According to the Justice Department, mistreatment of the elderly and disabled can be financial, physical, or emotional/psychological.
They report that there is currently limited information on the number of guardianship cases involving abuse. Although the US Senate Special Committee on Aging and the US Government Accountability Office has highlighted the problem, they have only cited anecdotal information.
Their website says, “The National Center for State Courts has found that most reports on the problem of exploitation by guardians lack empirical data. Reports of fraud or other malfeasance by guardians have most often involved financial exploitation, but other types of mistreatment are also reported.

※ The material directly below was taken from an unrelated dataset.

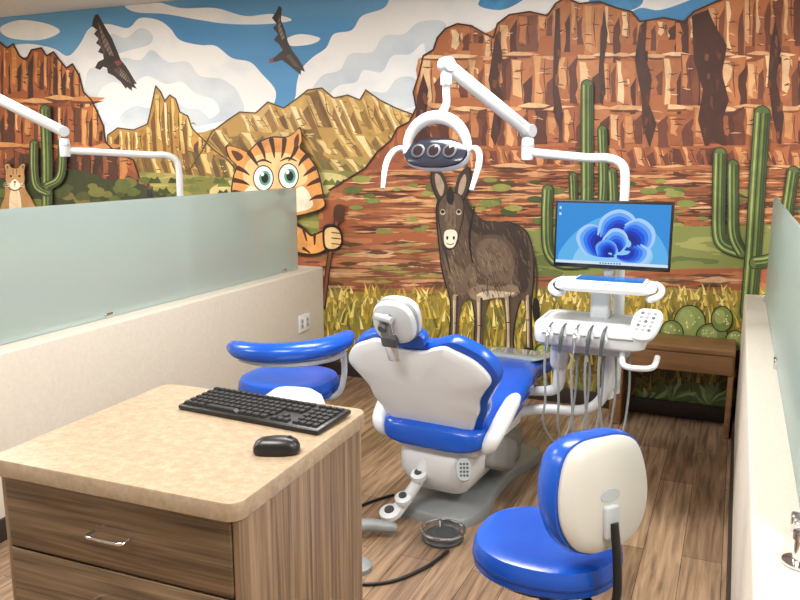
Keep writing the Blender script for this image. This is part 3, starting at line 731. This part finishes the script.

Abusive acts by guardians may meet the definitions for various state and federal crimes, depending on the facts of the case. Guardians might be charged with such crimes as elder abuse, embezzlement, larceny, money laundering, theft, and neglect.”
The National Center on Elder Abuse gives tips on what to look for in trying to determine if a guardian is not doing what they are supposed to. Red flags include the guardian spending a lot of money on things the person they are caring for doesn’t need; not paying their bills; taking a lot of money out in cash; bad record keeping, selling their house and moving out of state; and not allowing visits by family and friends.